Given data>
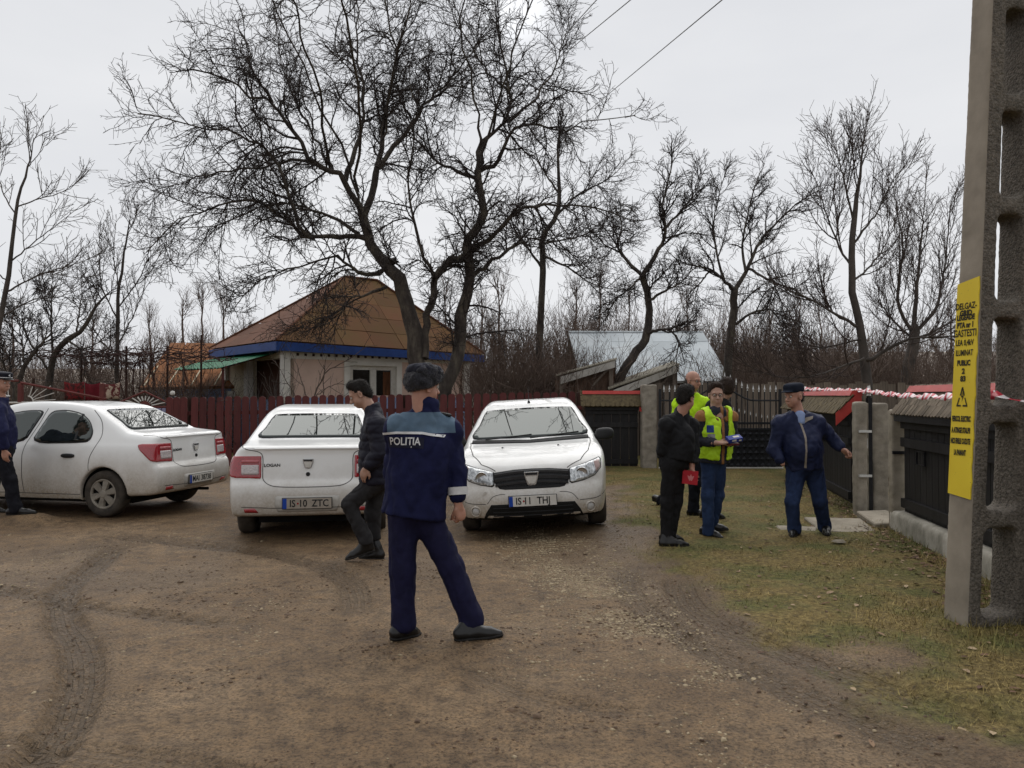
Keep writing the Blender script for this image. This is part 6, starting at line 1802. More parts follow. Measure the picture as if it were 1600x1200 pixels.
class Fig:
    def __init__(s, label, d0, J, face, torso, bulk=1.0):
        """J: joints by name as (photo x, photo y, extra depth)"""
        s.d0 = d0
        s.J = {k: V3(px(v[0], v[1], d0 + (v[2] if len(v) > 2 else 0))) for k, v in J.items()}
        j = s.J
        s.face = nrmv(face); s.tf = nrmv(torso); s.bulk = bulk
        foot = (j['ankL'] + j['ankR']) / 2
        zf = min(j['toeL'][2], j['toeR'][2])
        s.t = thing('person', label, 'person', (foot[0], foot[1], zf - .02)); s.lab = label
        s.pel = (j['hipL'] + j['hipR']) / 2; s.sh = (j['shL'] + j['shR']) / 2
    def torso(s, S, o=0.0, hem=None, belly=1.0, arms=True, collar=.125, arm_r=1.0, chest=1.0, hemk=1.0):
        """upper body of a coat: o = extra thickness"""
        j, b = s.J, s.bulk; fl = (s.tf, .70)
        up = nrmv(s.sh - s.pel)
        ch = s.sh - up * .14; wa = s.sh * .42 + s.pel * .58
        S.cone(ch, wa, .190 * b * chest + o, .175 * b * belly + o, .06, flat=fl)
        S.cone(wa, s.pel - up * .06, .175 * b * belly + o, .186 * b * hemk + o, .06, flat=(s.tf, .80))
        if belly > 1.02: S.ell(wa + s.tf * .07 + up * .02, V3((.15, .15, .17)) * b * belly, None, .08)
        for q in ('L', 'R'):
            sh = j['sh' + q]; inn = s.sh + (sh - s.sh) * .30 + up * .068
            S.cone(inn, sh, .060 * b + o, .078 * b + o, .05)
            S.cone(ch + (sh - s.sh) * .4, sh - up * .02, .11 * b + o, .075 * b + o, .05, flat=(s.tf, .8))
            if arms:
                dv = j['wr' + q] - j['el' + q]; we = j['wr' + q] - dv / np.linalg.norm(dv) * .055
                S.cone(sh, j['el' + q], .074 * b * arm_r + o, .058 * b * arm_r + o, .014)
                S.cone(j['el' + q], we, .058 * b * arm_r + o, .048 * b * arm_r + o, .014)
        if collar:
            S.cone(s.sh + up * .04 + s.tf * .0, s.sh + up * collar + s.tf * .012, .088 * b + o * .4, .080 * b, .03)
            S.ell(s.sh + up * (collar + .068) + s.tf * .030, (.062, .062, .062), None, .012, 's')
        if hem is not None: S.half(hem, -up, .012)
        return up
    def legs(s, S, thigh=.098, knee=.074, ank=.066, o=0.0, cut=.075, seat=1.0):
        j, b = s.J, s.bulk
        S.ell(s.pel + V3((0, 0, .03)), V3((.152, .145, .125)) * b * seat, None, .05)
        for q in ('L', 'R'):
            h = j['hip' + q] * .75 + s.pel * .25
            S.cone(h, j['kn' + q], thigh * b, knee, .05)
            S.cone(j['kn' + q], j['ank' + q], knee, ank, .03)
            # stacked hem over the shoe
            S.cone(j['ank' + q] + V3((0, 0, .03)), j['ank' + q] - V3((0, 0, .012)), ank * 1.0, ank * 1.06, .02)
    def shoes(s, m=None, ln=1.0, names='shoe', hi=.0):
        j = s.J
        for q in ('L', 'R'):
            a, t = j['ank' + q], j['toe' + q]
            heel = j.get('heel' + q)
            dv = (t - a) * V3((1, 1, 0)); dv = dv / max(np.linalg.norm(dv), 1e-6)
            if heel is None: heel = V3((a[0], a[1], t[2])) - dv * .045
            up = np.cross(np.cross(t - heel, V3((0, 0, 1))), t - heel); up /= np.linalg.norm(up)
            S = SDF()
            ball = heel + (t - heel) * .68
            S.cone(heel + up * .038, ball + up * .030, .037, .041, .02)
            S.cone(ball + up * .028, t - (t - heel) * .08 + up * .020, .040, .024, .02)
            S.cone(heel + up * .05, a + V3((0, 0, .02 + hi)), .040, .046, .03)
            S.cone(heel + (t - heel) * .42 + up * .055, a + V3((0, 0, .0)), .036, .044, .04)
            S.half(heel + up * .004, -up, .004)
            sh = sdf_obj('shoe', S, .009, m or M_shoe, s.t, 2)
            Q = SDF()
            Q.cone(heel + up * .02, ball + up * .02, .042, .0465, .02).cone(ball + up * .02, t - (t - heel) * .09 + up * .02, .0455, .032, .02)
            Q.half(heel + up * .000, -up, .003).half(heel + up * .020, up, .003)
            sdf_obj('sole', Q, .008, M_sole, sh, 1)
    def body(s, skin, hands, sz=1.0, up=(0, 0, 1), wide=1.0, vs=.0084):
        S = SDF(); j = s.J
        s.h = head_sdf(S, j['head'], s.face, s.sh + V3((0, 0, .06)), sz, up, wide)
        S.cone(s.sh - V3((0, 0, .05)), s.pel, .10, .11, .05, flat=(s.tf, .7))
        for q in ('L', 'R'):
            S.cone(s.sh, j['sh' + q], .06, .05, .03); S.cone(j['sh' + q], j['el' + q], .045, .036, .02); S.cone(j['el' + q], j['wr' + q], .038, .026, .02)
            if q in hands:
                hd = hands[q]; hand_sdf(S, j['wr' + q], hd[0], hd[1], hd[2], *hd[3:])
        b = sdf_obj('body', S, vs, skin, s.t, 1)
        r, f, u, M, P = s.h
        for q in (-1, 1):
            e = SDF().ell(P(q * .031, .084, .002), V3((.0135, .0115, .0115)) * sz, M)
            eo = sdf_obj('eye', e, .005, M_eye, s.t, 1)
            e = SDF().ell(P(q * .031, .0945, .002), V3((.006, .003, .006)) * sz, M)
            sdf_obj('iris', e, .003, M_iris, eo, 0)
            e = SDF().cone(P(q * .016, .092, .024), P(q * .046, .083, .023), .0045 * sz, .004 * sz)
            sdf_obj('eyebrow', e, .0035, M_hair, s.t, 1)
        return b
    def hair(s, m, short=0.0, quiff=0.0, top=.0, name='hair', bald=False):
        r, f, u, M, P = s.h
        S = SDF()
        S.ell(P(0, -.020, .045), V3((.087 - short, .105 - short, .097 - short + top)), M, .02)
        if quiff: S.ell(P(.0, .028, .112), V3((.062, .048, .026 + quiff)), M, .03)
        S.ell(P(0, -.07, -.03), V3((.066, .045, .055)), M, .03)
        if bald: S.half(P(0, 0, .02), u, .01)
        S.half(P(0, .036, .032), f * .84 - u * .54, .012)
        ho = sdf_obj(name, S, .009, m, s.t, 1, disp=lambda v, n: v + n * (vnoise(v * V3((1, 1, .5)), 70, 1.0) * .006 + vnoise(v, 30, 3.0) * .004)[:, None])
        strands(ho, 2600, (.010, .028), m, V3((0, 0, -.5)) - f * .5, 'hair_strands')
        return ho
    def glasses(s):
        r, f, u, M, P = s.h
        mb = MB()
        for q in (-1, 1):
            ring = [P(q * .033 + .023 * math.cos(a), .106 - .004 * abs(math.cos(a)), .002 + .015 * math.sin(a)) for a in [2 * PI * i / 14 for i in range(15)]]
            mb.tube(ring, .0019, 5)
            mb.tube([P(q * .056, .102, .006), P(q * .078, .05, .008), P(q * .081, -.01, .004)], .0018, 5)
        mb.tube([P(-.010, .107, .006), P(0, .110, .009), P(.010, .107, .006)], .0019, 5)
        mb.obj('spectacles', M_blk, s.t)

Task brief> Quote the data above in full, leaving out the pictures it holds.

Task solution>
Keep writing the Blender script for this image. This is part 6, starting at line 1802. More parts follow. Measure the picture as if it were 1600x1200 pixels.
class Fig:
    def __init__(s, label, d0, J, face, torso, bulk=1.0):
        """J: joints by name as (photo x, photo y, extra depth)"""
        s.d0 = d0
        s.J = {k: V3(px(v[0], v[1], d0 + (v[2] if len(v) > 2 else 0))) for k, v in J.items()}
        j = s.J
        s.face = nrmv(face); s.tf = nrmv(torso); s.bulk = bulk
        foot = (j['ankL'] + j['ankR']) / 2
        zf = min(j['toeL'][2], j['toeR'][2])
        s.t = thing('person', label, 'person', (foot[0], foot[1], zf - .02)); s.lab = label
        s.pel = (j['hipL'] + j['hipR']) / 2; s.sh = (j['shL'] + j['shR']) / 2
    def torso(s, S, o=0.0, hem=None, belly=1.0, arms=True, collar=.125, arm_r=1.0, chest=1.0, hemk=1.0):
        """upper body of a coat: o = extra thickness"""
        j, b = s.J, s.bulk; fl = (s.tf, .70)
        up = nrmv(s.sh - s.pel)
        ch = s.sh - up * .14; wa = s.sh * .42 + s.pel * .58
        S.cone(ch, wa, .190 * b * chest + o, .175 * b * belly + o, .06, flat=fl)
        S.cone(wa, s.pel - up * .06, .175 * b * belly + o, .186 * b * hemk + o, .06, flat=(s.tf, .80))
        if belly > 1.02: S.ell(wa + s.tf * .07 + up * .02, V3((.15, .15, .17)) * b * belly, None, .08)
        for q in ('L', 'R'):
            sh = j['sh' + q]; inn = s.sh + (sh - s.sh) * .30 + up * .068
            S.cone(inn, sh, .060 * b + o, .078 * b + o, .05)
            S.cone(ch + (sh - s.sh) * .4, sh - up * .02, .11 * b + o, .075 * b + o, .05, flat=(s.tf, .8))
            if arms:
                dv = j['wr' + q] - j['el' + q]; we = j['wr' + q] - dv / np.linalg.norm(dv) * .055
                S.cone(sh, j['el' + q], .074 * b * arm_r + o, .058 * b * arm_r + o, .014)
                S.cone(j['el' + q], we, .058 * b * arm_r + o, .048 * b * arm_r + o, .014)
        if collar:
            S.cone(s.sh + up * .04 + s.tf * .0, s.sh + up * collar + s.tf * .012, .088 * b + o * .4, .080 * b, .03)
            S.ell(s.sh + up * (collar + .068) + s.tf * .030, (.062, .062, .062), None, .012, 's')
        if hem is not None: S.half(hem, -up, .012)
        return up
    def legs(s, S, thigh=.098, knee=.074, ank=.066, o=0.0, cut=.075, seat=1.0):
        j, b = s.J, s.bulk
        S.ell(s.pel + V3((0, 0, .03)), V3((.152, .145, .125)) * b * seat, None, .05)
        for q in ('L', 'R'):
            h = j['hip' + q] * .75 + s.pel * .25
            S.cone(h, j['kn' + q], thigh * b, knee, .05)
            S.cone(j['kn' + q], j['ank' + q], knee, ank, .03)
            # stacked hem over the shoe
            S.cone(j['ank' + q] + V3((0, 0, .03)), j['ank' + q] - V3((0, 0, .012)), ank * 1.0, ank * 1.06, .02)
    def shoes(s, m=None, ln=1.0, names='shoe', hi=.0):
        j = s.J
        for q in ('L', 'R'):
            a, t = j['ank' + q], j['toe' + q]
            heel = j.get('heel' + q)
            dv = (t - a) * V3((1, 1, 0)); dv = dv / max(np.linalg.norm(dv), 1e-6)
            if heel is None: heel = V3((a[0], a[1], t[2])) - dv * .045
            up = np.cross(np.cross(t - heel, V3((0, 0, 1))), t - heel); up /= np.linalg.norm(up)
            S = SDF()
            ball = heel + (t - heel) * .68
            S.cone(heel + up * .038, ball + up * .030, .037, .041, .02)
            S.cone(ball + up * .028, t - (t - heel) * .08 + up * .020, .040, .024, .02)
            S.cone(heel + up * .05, a + V3((0, 0, .02 + hi)), .040, .046, .03)
            S.cone(heel + (t - heel) * .42 + up * .055, a + V3((0, 0, .0)), .036, .044, .04)
            S.half(heel + up * .004, -up, .004)
            sh = sdf_obj('shoe', S, .009, m or M_shoe, s.t, 2)
            Q = SDF()
            Q.cone(heel + up * .02, ball + up * .02, .042, .0465, .02).cone(ball + up * .02, t - (t - heel) * .09 + up * .02, .0455, .032, .02)
            Q.half(heel + up * .000, -up, .003).half(heel + up * .020, up, .003)
            sdf_obj('sole', Q, .008, M_sole, sh, 1)
    def body(s, skin, hands, sz=1.0, up=(0, 0, 1), wide=1.0, vs=.0084):
        S = SDF(); j = s.J
        s.h = head_sdf(S, j['head'], s.face, s.sh + V3((0, 0, .06)), sz, up, wide)
        S.cone(s.sh - V3((0, 0, .05)), s.pel, .10, .11, .05, flat=(s.tf, .7))
        for q in ('L', 'R'):
            S.cone(s.sh, j['sh' + q], .06, .05, .03); S.cone(j['sh' + q], j['el' + q], .045, .036, .02); S.cone(j['el' + q], j['wr' + q], .038, .026, .02)
            if q in hands:
                hd = hands[q]; hand_sdf(S, j['wr' + q], hd[0], hd[1], hd[2], *hd[3:])
        b = sdf_obj('body', S, vs, skin, s.t, 1)
        r, f, u, M, P = s.h
        for q in (-1, 1):
            e = SDF().ell(P(q * .031, .084, .002), V3((.0135, .0115, .0115)) * sz, M)
            eo = sdf_obj('eye', e, .005, M_eye, s.t, 1)
            e = SDF().ell(P(q * .031, .0945, .002), V3((.006, .003, .006)) * sz, M)
            sdf_obj('iris', e, .003, M_iris, eo, 0)
            e = SDF().cone(P(q * .016, .092, .024), P(q * .046, .083, .023), .0045 * sz, .004 * sz)
            sdf_obj('eyebrow', e, .0035, M_hair, s.t, 1)
        return b
    def hair(s, m, short=0.0, quiff=0.0, top=.0, name='hair', bald=False):
        r, f, u, M, P = s.h
        S = SDF()
        S.ell(P(0, -.020, .045), V3((.087 - short, .105 - short, .097 - short + top)), M, .02)
        if quiff: S.ell(P(.0, .028, .112), V3((.062, .048, .026 + quiff)), M, .03)
        S.ell(P(0, -.07, -.03), V3((.066, .045, .055)), M, .03)
        if bald: S.half(P(0, 0, .02), u, .01)
        S.half(P(0, .036, .032), f * .84 - u * .54, .012)
        ho = sdf_obj(name, S, .009, m, s.t, 1, disp=lambda v, n: v + n * (vnoise(v * V3((1, 1, .5)), 70, 1.0) * .006 + vnoise(v, 30, 3.0) * .004)[:, None])
        strands(ho, 2600, (.010, .028), m, V3((0, 0, -.5)) - f * .5, 'hair_strands')
        return ho
    def glasses(s):
        r, f, u, M, P = s.h
        mb = MB()
        for q in (-1, 1):
            ring = [P(q * .033 + .023 * math.cos(a), .106 - .004 * abs(math.cos(a)), .002 + .015 * math.sin(a)) for a in [2 * PI * i / 14 for i in range(15)]]
            mb.tube(ring, .0019, 5)
            mb.tube([P(q * .056, .102, .006), P(q * .078, .05, .008), P(q * .081, -.01, .004)], .0018, 5)
        mb.tube([P(-.010, .107, .006), P(0, .110, .009), P(.010, .107, .006)], .0019, 5)
        mb.obj('spectacles', M_blk, s.t)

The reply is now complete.